The concept of technical debt has popped up recently with a couple of our clients. Specifically, these clients are interested in how to measure it across their application or product portfolio. It came up most recently as we were brainstorming the measures for a scorecard for a large technology group that wanted to track their progress towards increasing speed and decreasing costs through strategic architecture consolidation.
Note: the term has been used as a metaphor for a while in the software development world, but more commonly during the software development lifecycle. Apparently Ward Cunningham coined this term originally to describe when a development team “chooses a design or construction approach that’s expedient in the short term but that increases complexity and is more costly in the long term.” Here’s a writeup by Steve McConnell that is dated but very comprehensive if you want the full background.

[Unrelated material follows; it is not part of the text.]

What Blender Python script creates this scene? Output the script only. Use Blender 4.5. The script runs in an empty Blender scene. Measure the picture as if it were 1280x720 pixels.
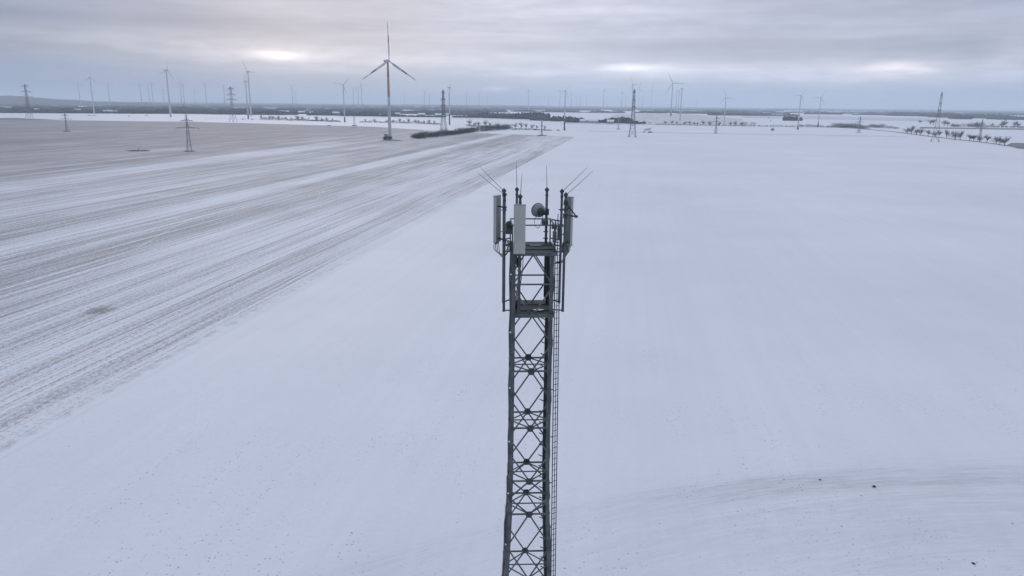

But back up to the portfolio level … assume we define technical debt as maintenance costs for a product/ technology that could be avoided by making a certain investment. Of course not all technical debt is bad. There are very good reasons to incur debt especially when you can make a case that it accelerates innovation or addresses customer needs. But many times debt is incurred needlessly due to ignorance or poor decision making. Clearly if we had decisions to make all over again, we probably wouldn’t end up with the same unique blend of technologies, tools and methods underlying our portfolio. Did we really need that one-off DBMS license? Do we still want to support and enhance applications written in FoxPro? Why can’t we resist trying a new source code control tool on every project? These questions come up, but often too late to do anything about them.
So the question is, could we measure something early on in the project lifecycle, as we are making decisions about the technologies, tools and methods to be used, that tracks the technical debt we are incurring from veering off a defined path?
We talked about it extensively with our clients and in both cases came to the conclusion that a lagging indicator like maintenance spend, combined with more of a leading indicator like compliance to architectural standards, were the most direct ways to measure it. It seems the concept is a very useful metaphor for helping business executives understand the implications of technology decisions, but measuring it directly seems to be impractical.
But I would love to hear from those of you who may have some ideas or even better, some history, with measuring it effectively!